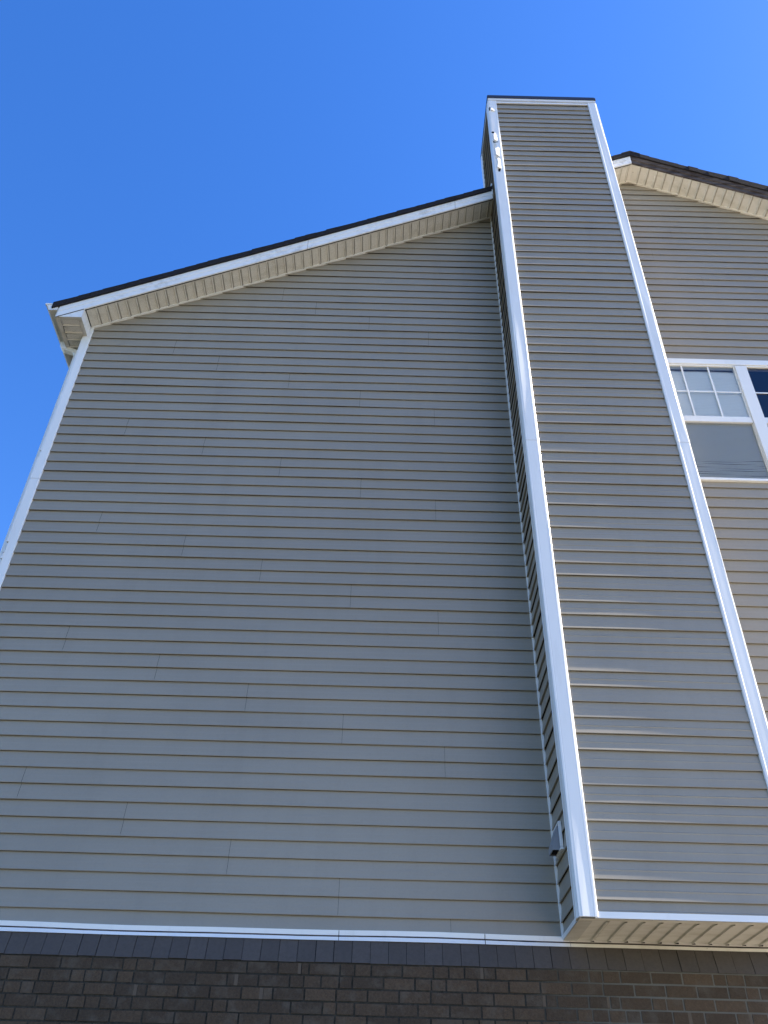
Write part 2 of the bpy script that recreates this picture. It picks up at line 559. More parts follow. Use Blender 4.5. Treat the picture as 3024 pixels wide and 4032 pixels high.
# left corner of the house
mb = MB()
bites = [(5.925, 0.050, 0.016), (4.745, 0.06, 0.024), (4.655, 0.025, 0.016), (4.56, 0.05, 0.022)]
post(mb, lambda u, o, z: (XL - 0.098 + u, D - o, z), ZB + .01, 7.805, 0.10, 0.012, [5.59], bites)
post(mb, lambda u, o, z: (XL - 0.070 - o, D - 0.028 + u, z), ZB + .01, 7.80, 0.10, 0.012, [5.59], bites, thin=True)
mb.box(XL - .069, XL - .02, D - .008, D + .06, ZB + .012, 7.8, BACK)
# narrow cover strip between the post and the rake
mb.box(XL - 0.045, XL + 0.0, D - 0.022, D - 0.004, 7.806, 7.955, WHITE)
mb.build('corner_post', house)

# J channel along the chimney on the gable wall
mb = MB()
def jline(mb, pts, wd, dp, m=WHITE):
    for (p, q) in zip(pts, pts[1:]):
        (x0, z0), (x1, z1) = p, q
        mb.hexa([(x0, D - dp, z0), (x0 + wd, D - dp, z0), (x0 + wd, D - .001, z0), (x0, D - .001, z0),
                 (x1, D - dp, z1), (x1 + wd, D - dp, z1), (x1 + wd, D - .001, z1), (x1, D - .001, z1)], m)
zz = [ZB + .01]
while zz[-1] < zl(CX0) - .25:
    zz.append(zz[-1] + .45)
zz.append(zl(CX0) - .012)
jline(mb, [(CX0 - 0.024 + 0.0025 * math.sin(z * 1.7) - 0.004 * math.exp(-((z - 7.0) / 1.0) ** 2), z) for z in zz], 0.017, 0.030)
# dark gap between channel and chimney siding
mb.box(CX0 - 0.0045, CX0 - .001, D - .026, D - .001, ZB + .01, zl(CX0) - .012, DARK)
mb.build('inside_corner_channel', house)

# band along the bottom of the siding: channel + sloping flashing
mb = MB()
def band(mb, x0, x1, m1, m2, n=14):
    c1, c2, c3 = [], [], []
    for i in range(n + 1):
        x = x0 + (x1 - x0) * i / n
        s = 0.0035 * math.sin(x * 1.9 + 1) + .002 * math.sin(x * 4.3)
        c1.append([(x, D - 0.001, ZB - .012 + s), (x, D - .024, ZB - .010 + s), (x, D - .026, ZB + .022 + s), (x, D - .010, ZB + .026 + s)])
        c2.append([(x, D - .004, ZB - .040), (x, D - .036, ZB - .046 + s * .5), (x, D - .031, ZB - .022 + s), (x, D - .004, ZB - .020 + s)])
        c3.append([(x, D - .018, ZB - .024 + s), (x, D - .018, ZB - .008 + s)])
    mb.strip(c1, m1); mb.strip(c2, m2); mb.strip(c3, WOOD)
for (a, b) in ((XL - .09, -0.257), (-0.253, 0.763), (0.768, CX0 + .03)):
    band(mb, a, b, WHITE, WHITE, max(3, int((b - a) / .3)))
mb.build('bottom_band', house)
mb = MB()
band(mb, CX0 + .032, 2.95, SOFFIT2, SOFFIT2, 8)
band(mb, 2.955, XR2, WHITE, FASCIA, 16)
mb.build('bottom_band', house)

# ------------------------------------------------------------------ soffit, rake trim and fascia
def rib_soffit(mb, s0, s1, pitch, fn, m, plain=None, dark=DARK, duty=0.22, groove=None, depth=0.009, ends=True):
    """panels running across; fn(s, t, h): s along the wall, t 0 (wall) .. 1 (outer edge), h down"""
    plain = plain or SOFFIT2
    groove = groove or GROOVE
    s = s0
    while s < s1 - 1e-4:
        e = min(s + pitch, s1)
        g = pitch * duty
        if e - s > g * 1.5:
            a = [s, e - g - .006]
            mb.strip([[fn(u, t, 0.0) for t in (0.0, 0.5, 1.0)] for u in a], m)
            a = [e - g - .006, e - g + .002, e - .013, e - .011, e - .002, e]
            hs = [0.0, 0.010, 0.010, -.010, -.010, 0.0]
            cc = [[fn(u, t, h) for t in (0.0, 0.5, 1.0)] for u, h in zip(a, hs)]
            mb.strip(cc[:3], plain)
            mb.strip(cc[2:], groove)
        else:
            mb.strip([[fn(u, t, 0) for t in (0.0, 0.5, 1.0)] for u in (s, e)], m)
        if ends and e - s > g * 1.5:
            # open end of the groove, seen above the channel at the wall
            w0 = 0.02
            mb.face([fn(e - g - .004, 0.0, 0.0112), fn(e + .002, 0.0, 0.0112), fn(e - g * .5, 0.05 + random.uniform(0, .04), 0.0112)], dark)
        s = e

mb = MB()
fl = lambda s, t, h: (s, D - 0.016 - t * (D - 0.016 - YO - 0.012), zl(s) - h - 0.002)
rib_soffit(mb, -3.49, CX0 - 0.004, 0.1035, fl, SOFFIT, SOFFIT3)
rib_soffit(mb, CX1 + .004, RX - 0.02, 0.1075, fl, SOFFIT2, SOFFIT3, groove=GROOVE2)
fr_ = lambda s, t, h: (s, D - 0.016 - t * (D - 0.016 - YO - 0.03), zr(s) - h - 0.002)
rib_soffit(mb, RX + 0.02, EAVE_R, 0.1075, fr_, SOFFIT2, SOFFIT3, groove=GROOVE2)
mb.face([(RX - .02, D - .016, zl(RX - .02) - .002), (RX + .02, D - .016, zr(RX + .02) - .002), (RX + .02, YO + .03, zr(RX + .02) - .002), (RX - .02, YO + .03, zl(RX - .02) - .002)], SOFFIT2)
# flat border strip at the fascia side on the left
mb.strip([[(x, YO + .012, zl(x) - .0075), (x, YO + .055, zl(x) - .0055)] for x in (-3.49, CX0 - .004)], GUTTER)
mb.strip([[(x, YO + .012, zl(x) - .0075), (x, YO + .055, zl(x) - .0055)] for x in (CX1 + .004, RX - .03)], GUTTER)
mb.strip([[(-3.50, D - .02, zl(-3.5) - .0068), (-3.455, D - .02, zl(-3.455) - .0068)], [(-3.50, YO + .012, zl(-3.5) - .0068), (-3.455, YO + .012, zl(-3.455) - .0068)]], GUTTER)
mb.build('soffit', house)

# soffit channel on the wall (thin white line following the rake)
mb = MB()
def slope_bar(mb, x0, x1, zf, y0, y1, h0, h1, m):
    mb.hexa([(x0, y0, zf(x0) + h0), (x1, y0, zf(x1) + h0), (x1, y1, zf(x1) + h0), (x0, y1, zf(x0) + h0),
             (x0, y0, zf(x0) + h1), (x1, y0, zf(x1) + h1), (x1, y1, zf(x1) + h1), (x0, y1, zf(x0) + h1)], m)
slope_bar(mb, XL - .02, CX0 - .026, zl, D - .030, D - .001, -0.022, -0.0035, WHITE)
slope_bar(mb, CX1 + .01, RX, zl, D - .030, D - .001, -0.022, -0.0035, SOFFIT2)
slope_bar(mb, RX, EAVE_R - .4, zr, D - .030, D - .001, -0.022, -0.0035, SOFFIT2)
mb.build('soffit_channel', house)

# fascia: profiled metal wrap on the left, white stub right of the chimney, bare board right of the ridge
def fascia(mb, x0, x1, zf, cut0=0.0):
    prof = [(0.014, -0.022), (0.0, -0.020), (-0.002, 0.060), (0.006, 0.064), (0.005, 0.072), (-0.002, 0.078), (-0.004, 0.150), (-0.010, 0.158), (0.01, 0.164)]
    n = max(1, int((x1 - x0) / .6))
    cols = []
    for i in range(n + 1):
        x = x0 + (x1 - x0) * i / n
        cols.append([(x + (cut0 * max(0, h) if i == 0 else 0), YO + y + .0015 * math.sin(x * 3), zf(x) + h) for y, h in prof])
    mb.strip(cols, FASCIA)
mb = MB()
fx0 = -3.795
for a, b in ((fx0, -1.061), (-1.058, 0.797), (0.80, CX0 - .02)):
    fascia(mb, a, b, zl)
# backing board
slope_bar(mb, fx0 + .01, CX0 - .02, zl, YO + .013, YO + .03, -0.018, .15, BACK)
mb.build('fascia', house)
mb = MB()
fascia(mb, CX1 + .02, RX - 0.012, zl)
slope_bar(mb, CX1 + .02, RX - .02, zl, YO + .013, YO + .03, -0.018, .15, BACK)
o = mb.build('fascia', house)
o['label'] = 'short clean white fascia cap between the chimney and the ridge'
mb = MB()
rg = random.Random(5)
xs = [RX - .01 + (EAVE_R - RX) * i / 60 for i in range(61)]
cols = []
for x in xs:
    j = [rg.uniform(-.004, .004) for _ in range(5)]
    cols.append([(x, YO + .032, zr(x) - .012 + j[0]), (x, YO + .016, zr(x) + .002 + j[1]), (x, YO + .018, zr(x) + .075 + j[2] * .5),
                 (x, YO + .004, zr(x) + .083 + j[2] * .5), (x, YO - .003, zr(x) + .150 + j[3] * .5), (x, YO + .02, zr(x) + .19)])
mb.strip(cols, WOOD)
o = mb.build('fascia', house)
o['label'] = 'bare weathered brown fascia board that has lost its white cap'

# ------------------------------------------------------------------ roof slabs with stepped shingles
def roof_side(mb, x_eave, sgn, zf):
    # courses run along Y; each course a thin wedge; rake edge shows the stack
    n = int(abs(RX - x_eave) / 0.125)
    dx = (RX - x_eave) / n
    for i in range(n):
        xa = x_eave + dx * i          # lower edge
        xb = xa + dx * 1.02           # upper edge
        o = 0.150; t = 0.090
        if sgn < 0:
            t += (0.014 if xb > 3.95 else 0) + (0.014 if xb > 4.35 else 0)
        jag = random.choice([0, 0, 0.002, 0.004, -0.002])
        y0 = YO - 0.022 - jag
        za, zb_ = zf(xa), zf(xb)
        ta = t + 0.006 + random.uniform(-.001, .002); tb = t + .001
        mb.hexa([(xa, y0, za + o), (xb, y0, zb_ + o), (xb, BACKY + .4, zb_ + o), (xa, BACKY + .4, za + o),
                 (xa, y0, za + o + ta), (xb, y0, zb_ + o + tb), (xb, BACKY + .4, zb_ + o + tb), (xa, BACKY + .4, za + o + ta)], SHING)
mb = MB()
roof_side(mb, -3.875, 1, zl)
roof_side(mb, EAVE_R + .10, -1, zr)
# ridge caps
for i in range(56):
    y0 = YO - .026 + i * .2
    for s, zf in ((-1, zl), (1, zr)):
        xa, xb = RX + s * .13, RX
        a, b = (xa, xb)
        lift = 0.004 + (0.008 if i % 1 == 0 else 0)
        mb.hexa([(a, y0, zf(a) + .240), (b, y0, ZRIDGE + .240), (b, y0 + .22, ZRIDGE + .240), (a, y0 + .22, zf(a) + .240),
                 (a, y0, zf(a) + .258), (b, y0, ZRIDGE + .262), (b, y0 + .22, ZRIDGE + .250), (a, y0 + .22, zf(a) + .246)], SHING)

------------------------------

Problem to solve: Reproduce word for word the material above, beginning with the line that contains "rib_soffit(mb, -3.49, CX0" and ending with the line that contains "fr_ = lambda".

Output of the exercise:
rib_soffit(mb, -3.49, CX0 - 0.004, 0.1035, fl, SOFFIT, SOFFIT3)
rib_soffit(mb, CX1 + .004, RX - 0.02, 0.1075, fl, SOFFIT2, SOFFIT3, groove=GROOVE2)
fr_ = lambda s, t, h: (s, D - 0.016 - t * (D - 0.016 - YO - 0.03), zr(s) - h - 0.002)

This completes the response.